▶ **TASK DETAILS**
Retype every entry in its entirety, without alteration.
----------------
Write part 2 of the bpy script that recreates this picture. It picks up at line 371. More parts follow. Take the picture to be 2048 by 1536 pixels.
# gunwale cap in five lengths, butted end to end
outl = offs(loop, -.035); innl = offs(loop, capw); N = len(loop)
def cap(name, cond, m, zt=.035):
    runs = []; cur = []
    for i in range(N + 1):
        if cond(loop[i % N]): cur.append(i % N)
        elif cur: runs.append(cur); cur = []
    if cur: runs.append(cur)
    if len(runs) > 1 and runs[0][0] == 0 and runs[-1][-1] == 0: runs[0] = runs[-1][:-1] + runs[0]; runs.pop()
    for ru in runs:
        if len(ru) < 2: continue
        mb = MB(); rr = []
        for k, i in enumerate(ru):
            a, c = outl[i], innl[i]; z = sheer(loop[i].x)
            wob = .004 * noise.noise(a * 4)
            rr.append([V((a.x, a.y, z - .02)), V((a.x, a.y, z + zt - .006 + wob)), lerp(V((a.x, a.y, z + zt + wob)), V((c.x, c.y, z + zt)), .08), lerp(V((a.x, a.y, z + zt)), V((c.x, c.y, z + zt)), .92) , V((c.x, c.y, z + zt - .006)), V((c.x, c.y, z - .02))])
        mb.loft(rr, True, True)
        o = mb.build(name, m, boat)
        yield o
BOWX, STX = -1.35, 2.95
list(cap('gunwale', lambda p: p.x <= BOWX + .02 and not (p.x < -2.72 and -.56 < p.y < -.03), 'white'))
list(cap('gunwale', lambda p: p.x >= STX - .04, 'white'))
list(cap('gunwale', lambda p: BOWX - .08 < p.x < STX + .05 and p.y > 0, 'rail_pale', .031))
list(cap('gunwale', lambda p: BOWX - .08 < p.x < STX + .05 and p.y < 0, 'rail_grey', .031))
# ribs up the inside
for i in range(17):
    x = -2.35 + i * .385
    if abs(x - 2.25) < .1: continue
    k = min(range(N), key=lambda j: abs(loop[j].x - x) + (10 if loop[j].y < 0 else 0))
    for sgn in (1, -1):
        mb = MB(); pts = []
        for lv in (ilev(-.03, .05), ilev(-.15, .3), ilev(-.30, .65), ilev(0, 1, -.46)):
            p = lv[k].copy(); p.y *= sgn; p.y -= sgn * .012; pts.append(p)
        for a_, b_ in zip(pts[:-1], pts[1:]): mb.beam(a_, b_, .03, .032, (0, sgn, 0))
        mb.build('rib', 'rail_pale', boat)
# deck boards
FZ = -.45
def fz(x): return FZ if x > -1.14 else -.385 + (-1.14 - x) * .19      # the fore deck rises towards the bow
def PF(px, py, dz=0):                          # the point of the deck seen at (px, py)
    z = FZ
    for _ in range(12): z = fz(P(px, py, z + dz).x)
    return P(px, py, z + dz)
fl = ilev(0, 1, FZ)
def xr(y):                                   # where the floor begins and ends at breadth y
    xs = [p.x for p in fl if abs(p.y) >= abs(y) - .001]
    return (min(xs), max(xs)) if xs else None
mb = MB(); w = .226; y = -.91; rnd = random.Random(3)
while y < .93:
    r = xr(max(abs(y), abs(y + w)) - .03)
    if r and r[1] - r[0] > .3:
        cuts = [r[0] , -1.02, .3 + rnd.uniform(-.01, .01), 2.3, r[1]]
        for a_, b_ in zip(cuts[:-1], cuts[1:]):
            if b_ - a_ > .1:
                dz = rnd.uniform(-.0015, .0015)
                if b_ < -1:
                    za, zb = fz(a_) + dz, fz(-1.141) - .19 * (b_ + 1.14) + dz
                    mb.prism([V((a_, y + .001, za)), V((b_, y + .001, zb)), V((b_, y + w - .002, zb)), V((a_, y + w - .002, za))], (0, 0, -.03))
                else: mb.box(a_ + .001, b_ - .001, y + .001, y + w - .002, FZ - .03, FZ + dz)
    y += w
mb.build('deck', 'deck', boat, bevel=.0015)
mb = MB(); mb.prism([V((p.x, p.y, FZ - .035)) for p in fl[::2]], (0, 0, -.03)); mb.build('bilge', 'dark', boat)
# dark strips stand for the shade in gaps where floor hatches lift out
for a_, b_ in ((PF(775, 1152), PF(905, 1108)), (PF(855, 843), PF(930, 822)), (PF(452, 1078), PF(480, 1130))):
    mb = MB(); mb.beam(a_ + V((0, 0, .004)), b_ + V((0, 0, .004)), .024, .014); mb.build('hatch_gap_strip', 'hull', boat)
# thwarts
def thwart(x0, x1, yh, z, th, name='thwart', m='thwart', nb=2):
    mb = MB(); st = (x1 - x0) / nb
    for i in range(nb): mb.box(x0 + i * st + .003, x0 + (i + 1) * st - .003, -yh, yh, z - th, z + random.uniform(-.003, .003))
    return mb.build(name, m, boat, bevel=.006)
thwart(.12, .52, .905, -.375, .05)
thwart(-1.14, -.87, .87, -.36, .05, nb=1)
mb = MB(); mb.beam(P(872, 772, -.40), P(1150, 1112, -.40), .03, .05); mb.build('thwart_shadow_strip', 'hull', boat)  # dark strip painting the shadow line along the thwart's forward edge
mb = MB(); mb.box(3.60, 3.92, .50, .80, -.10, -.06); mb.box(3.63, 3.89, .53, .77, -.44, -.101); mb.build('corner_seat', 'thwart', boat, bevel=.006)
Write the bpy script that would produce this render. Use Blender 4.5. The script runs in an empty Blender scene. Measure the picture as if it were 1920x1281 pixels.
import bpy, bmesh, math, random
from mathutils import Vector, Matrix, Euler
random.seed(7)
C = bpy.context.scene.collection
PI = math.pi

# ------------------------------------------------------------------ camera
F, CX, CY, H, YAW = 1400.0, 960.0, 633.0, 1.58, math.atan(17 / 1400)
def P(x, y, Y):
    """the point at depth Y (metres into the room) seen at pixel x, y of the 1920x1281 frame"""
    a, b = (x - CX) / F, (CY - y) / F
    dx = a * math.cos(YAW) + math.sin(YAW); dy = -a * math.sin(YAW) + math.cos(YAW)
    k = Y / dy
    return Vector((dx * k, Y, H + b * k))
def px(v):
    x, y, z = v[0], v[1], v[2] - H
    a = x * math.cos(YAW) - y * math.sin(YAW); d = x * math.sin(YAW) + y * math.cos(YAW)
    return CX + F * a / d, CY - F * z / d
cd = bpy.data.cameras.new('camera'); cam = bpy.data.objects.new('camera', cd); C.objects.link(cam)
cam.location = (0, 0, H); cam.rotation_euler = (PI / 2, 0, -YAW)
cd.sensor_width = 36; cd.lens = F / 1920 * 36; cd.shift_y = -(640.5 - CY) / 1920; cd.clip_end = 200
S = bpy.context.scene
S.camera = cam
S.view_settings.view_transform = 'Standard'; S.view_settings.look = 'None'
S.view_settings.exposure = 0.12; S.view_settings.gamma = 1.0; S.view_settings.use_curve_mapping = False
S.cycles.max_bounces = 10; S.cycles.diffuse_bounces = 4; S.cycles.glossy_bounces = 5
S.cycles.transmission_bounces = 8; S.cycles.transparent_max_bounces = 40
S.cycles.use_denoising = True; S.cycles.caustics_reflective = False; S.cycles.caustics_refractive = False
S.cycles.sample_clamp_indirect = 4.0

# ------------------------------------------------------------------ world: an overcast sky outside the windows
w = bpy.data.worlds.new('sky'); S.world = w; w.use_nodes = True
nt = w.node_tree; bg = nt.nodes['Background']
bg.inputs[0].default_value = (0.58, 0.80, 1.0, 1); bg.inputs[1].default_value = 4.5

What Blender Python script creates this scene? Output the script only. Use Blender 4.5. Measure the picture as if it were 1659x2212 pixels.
----------------
▶ **WRITTEN REPLY**
Write part 2 of the bpy script that recreates this picture. It picks up at line 371. More parts follow. Take the picture to be 2048 by 1536 pixels.
# gunwale cap in five lengths, butted end to end
outl = offs(loop, -.035); innl = offs(loop, capw); N = len(loop)
def cap(name, cond, m, zt=.035):
    runs = []; cur = []
    for i in range(N + 1):
        if cond(loop[i % N]): cur.append(i % N)
        elif cur: runs.append(cur); cur = []
    if cur: runs.append(cur)
    if len(runs) > 1 and runs[0][0] == 0 and runs[-1][-1] == 0: runs[0] = runs[-1][:-1] + runs[0]; runs.pop()
    for ru in runs:
        if len(ru) < 2: continue
        mb = MB(); rr = []
        for k, i in enumerate(ru):
            a, c = outl[i], innl[i]; z = sheer(loop[i].x)
            wob = .004 * noise.noise(a * 4)
            rr.append([V((a.x, a.y, z - .02)), V((a.x, a.y, z + zt - .006 + wob)), lerp(V((a.x, a.y, z + zt + wob)), V((c.x, c.y, z + zt)), .08), lerp(V((a.x, a.y, z + zt)), V((c.x, c.y, z + zt)), .92) , V((c.x, c.y, z + zt - .006)), V((c.x, c.y, z - .02))])
        mb.loft(rr, True, True)
        o = mb.build(name, m, boat)
        yield o
BOWX, STX = -1.35, 2.95
list(cap('gunwale', lambda p: p.x <= BOWX + .02 and not (p.x < -2.72 and -.56 < p.y < -.03), 'white'))
list(cap('gunwale', lambda p: p.x >= STX - .04, 'white'))
list(cap('gunwale', lambda p: BOWX - .08 < p.x < STX + .05 and p.y > 0, 'rail_pale', .031))
list(cap('gunwale', lambda p: BOWX - .08 < p.x < STX + .05 and p.y < 0, 'rail_grey', .031))
# ribs up the inside
for i in range(17):
    x = -2.35 + i * .385
    if abs(x - 2.25) < .1: continue
    k = min(range(N), key=lambda j: abs(loop[j].x - x) + (10 if loop[j].y < 0 else 0))
    for sgn in (1, -1):
        mb = MB(); pts = []
        for lv in (ilev(-.03, .05), ilev(-.15, .3), ilev(-.30, .65), ilev(0, 1, -.46)):
            p = lv[k].copy(); p.y *= sgn; p.y -= sgn * .012; pts.append(p)
        for a_, b_ in zip(pts[:-1], pts[1:]): mb.beam(a_, b_, .03, .032, (0, sgn, 0))
        mb.build('rib', 'rail_pale', boat)
# deck boards
FZ = -.45
def fz(x): return FZ if x > -1.14 else -.385 + (-1.14 - x) * .19      # the fore deck rises towards the bow
def PF(px, py, dz=0):                          # the point of the deck seen at (px, py)
    z = FZ
    for _ in range(12): z = fz(P(px, py, z + dz).x)
    return P(px, py, z + dz)
fl = ilev(0, 1, FZ)
def xr(y):                                   # where the floor begins and ends at breadth y
    xs = [p.x for p in fl if abs(p.y) >= abs(y) - .001]
    return (min(xs), max(xs)) if xs else None
mb = MB(); w = .226; y = -.91; rnd = random.Random(3)
while y < .93:
    r = xr(max(abs(y), abs(y + w)) - .03)
    if r and r[1] - r[0] > .3:
        cuts = [r[0] , -1.02, .3 + rnd.uniform(-.01, .01), 2.3, r[1]]
        for a_, b_ in zip(cuts[:-1], cuts[1:]):
            if b_ - a_ > .1:
                dz = rnd.uniform(-.0015, .0015)
                if b_ < -1:
                    za, zb = fz(a_) + dz, fz(-1.141) - .19 * (b_ + 1.14) + dz
                    mb.prism([V((a_, y + .001, za)), V((b_, y + .001, zb)), V((b_, y + w - .002, zb)), V((a_, y + w - .002, za))], (0, 0, -.03))
                else: mb.box(a_ + .001, b_ - .001, y + .001, y + w - .002, FZ - .03, FZ + dz)
    y += w
mb.build('deck', 'deck', boat, bevel=.0015)
mb = MB(); mb.prism([V((p.x, p.y, FZ - .035)) for p in fl[::2]], (0, 0, -.03)); mb.build('bilge', 'dark', boat)
# dark strips stand for the shade in gaps where floor hatches lift out
for a_, b_ in ((PF(775, 1152), PF(905, 1108)), (PF(855, 843), PF(930, 822)), (PF(452, 1078), PF(480, 1130))):
    mb = MB(); mb.beam(a_ + V((0, 0, .004)), b_ + V((0, 0, .004)), .024, .014); mb.build('hatch_gap_strip', 'hull', boat)
# thwarts
def thwart(x0, x1, yh, z, th, name='thwart', m='thwart', nb=2):
    mb = MB(); st = (x1 - x0) / nb
    for i in range(nb): mb.box(x0 + i * st + .003, x0 + (i + 1) * st - .003, -yh, yh, z - th, z + random.uniform(-.003, .003))
    return mb.build(name, m, boat, bevel=.006)
thwart(.12, .52, .905, -.375, .05)
thwart(-1.14, -.87, .87, -.36, .05, nb=1)
mb = MB(); mb.beam(P(872, 772, -.40), P(1150, 1112, -.40), .03, .05); mb.build('thwart_shadow_strip', 'hull', boat)  # dark strip painting the shadow line along the thwart's forward edge
mb = MB(); mb.box(3.60, 3.92, .50, .80, -.10, -.06); mb.box(3.63, 3.89, .53, .77, -.44, -.101); mb.build('corner_seat', 'thwart', boat, bevel=.006)
Write the bpy script that would produce this render. Use Blender 4.5. The script runs in an empty Blender scene. Measure the picture as if it were 1920x1281 pixels.
import bpy, bmesh, math, random
from mathutils import Vector, Matrix, Euler
random.seed(7)
C = bpy.context.scene.collection
PI = math.pi

# ------------------------------------------------------------------ camera
F, CX, CY, H, YAW = 1400.0, 960.0, 633.0, 1.58, math.atan(17 / 1400)
def P(x, y, Y):
    """the point at depth Y (metres into the room) seen at pixel x, y of the 1920x1281 frame"""
    a, b = (x - CX) / F, (CY - y) / F
    dx = a * math.cos(YAW) + math.sin(YAW); dy = -a * math.sin(YAW) + math.cos(YAW)
    k = Y / dy
    return Vector((dx * k, Y, H + b * k))
def px(v):
    x, y, z = v[0], v[1], v[2] - H
    a = x * math.cos(YAW) - y * math.sin(YAW); d = x * math.sin(YAW) + y * math.cos(YAW)
    return CX + F * a / d, CY - F * z / d
cd = bpy.data.cameras.new('camera'); cam = bpy.data.objects.new('camera', cd); C.objects.link(cam)
cam.location = (0, 0, H); cam.rotation_euler = (PI / 2, 0, -YAW)
cd.sensor_width = 36; cd.lens = F / 1920 * 36; cd.shift_y = -(640.5 - CY) / 1920; cd.clip_end = 200
S = bpy.context.scene
S.camera = cam
S.view_settings.view_transform = 'Standard'; S.view_settings.look = 'None'
S.view_settings.exposure = 0.12; S.view_settings.gamma = 1.0; S.view_settings.use_curve_mapping = False
S.cycles.max_bounces = 10; S.cycles.diffuse_bounces = 4; S.cycles.glossy_bounces = 5
S.cycles.transmission_bounces = 8; S.cycles.transparent_max_bounces = 40
S.cycles.use_denoising = True; S.cycles.caustics_reflective = False; S.cycles.caustics_refractive = False
S.cycles.sample_clamp_indirect = 4.0

# ------------------------------------------------------------------ world: an overcast sky outside the windows
w = bpy.data.worlds.new('sky'); S.world = w; w.use_nodes = True
nt = w.node_tree; bg = nt.nodes['Background']
bg.inputs[0].default_value = (0.58, 0.80, 1.0, 1); bg.inputs[1].default_value = 4.5

What Blender Python script creates this scene? Output the script only. Use Blender 4.5. Measure the picture as if it were 1659x2212 pixels.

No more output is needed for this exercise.